If you win with less than a straight, you get paid 1:1 on the Flop, Turn, and River bets. If you win with a straight or better, you get paid 1:1 on the Ante, Flop, Turn, and River bets. There is no dealer qualifier.

The bonus betting area is based on your pocket cards:

1000 to 1 for AA and AA for dealer
30 to 1 for AA
25 to 1 for AK suited
20 to 1 for AK unsuited
15 to 1 for AQ, AJ suited
10 to 1 for AQ, AJ unsuited
5 to 1 for pocket high pair JJ, QQ, KK
3 to 1 for pocket low pair

I assume, although it's unstated, that the house gets the bonus bet if you don't hit any of the bonus payouts. I also assume that a bonus bet is not required, but that could easily be a mistaken assumption.

The speculation made in the blog entry is that the "real money" is made in the bonuses, and that the game might actually be unprofitable for the house. I'm a little skeptical (paying 30:1 for a 220:1 occurrence, and the house is losing money?), but figured I'd post here in case anyone was interested in either doing the HA math, or walking me through how it should be done so I can crunch the numbers myself.

Any takers?

LetYouDown
08-16-2005, 12:24 PM
Well, just for the bonuses:

A-A vs. A-A = 1/C(52,4) = 270724 to 1
A-A = 220 to 1
A-K suited = 4/C(52,2) = 330.5 to 1
A-K offsuit = 12/C(52,2) = 109.5 to 1
A-Q & A-J suited/offsuit numbers are the same
High pair (J, Q, K) = 18/C(52,2) = ~72.666 to 1
Low pair (2,3...10) = 54/C(52,2) = ~23.555 to 1

You should only hit the bonus 9.5% of the time.

Tapin
08-16-2005, 12:32 PM
[ QUOTE ]
You place your bets on the ante & bonus (presumably both are required)

[/ QUOTE ]

[ QUOTE ]
I also assume that a bonus bet is not required, but that could easily be a mistaken assumption.

[/ QUOTE ]

I proofread g00t.

I have no idea whether it's required or not.

LetYouDown
08-16-2005, 12:38 PM
What happens when the pot is split? Does tie go to the house? This is not an insignificant factor.
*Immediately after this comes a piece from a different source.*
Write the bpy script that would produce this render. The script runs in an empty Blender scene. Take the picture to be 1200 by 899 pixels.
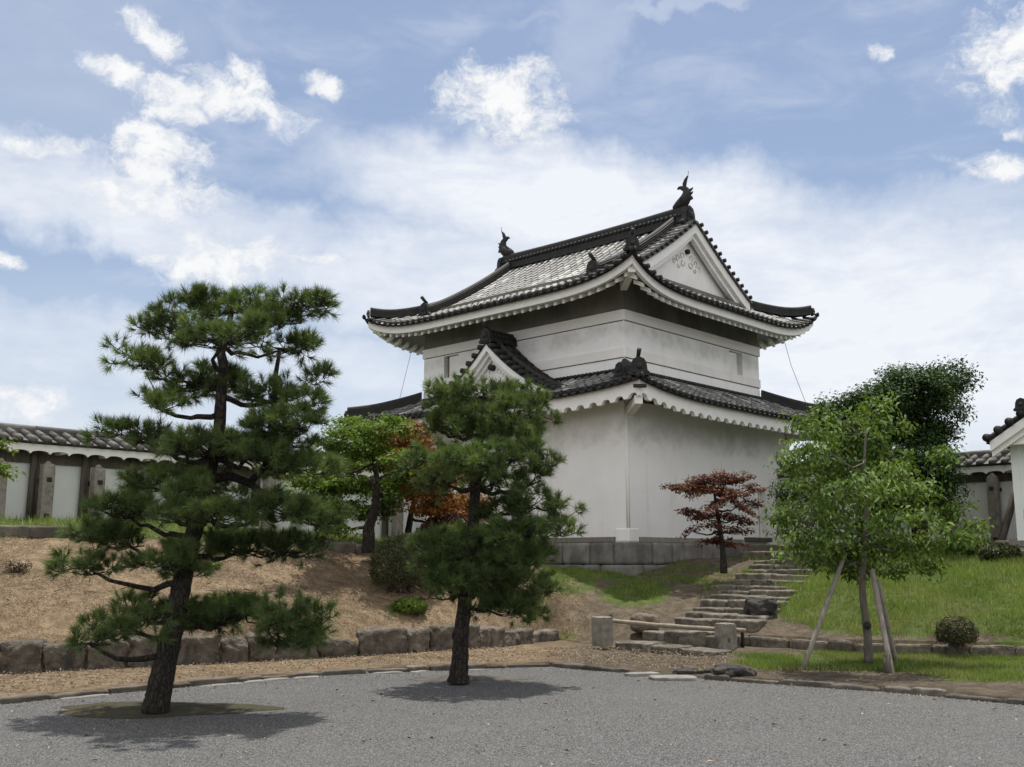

Also, The reason the payouts are disproportional to the odds of actually having the hand can be realized in this scenario:

Say I'll pay you 2-to-1 on any specific hold 'em hand. I have all 1326 listed as paying 2-to-1. The probability of having any individual hand is still 1/1326, but the EV of all of them must be considered. In that case, you're guaranteed to win 2-to-1 for hitting your 1326-to-1 shot. If no one has worked out the EV on the bonus, I'll do it when I get back from lunch.

TomCollins
08-16-2005, 01:19 PM
EV = 1000* 1/ 270275
+ ((6 * 30) + (4 * 25) + (12 * 20) + (8 * 15) + (24 * 10) + (18 * 5) + (54 * 3)) / 1326 = .00370+ .85369 = .8579 = HUGE HOUSE EDGE!!!!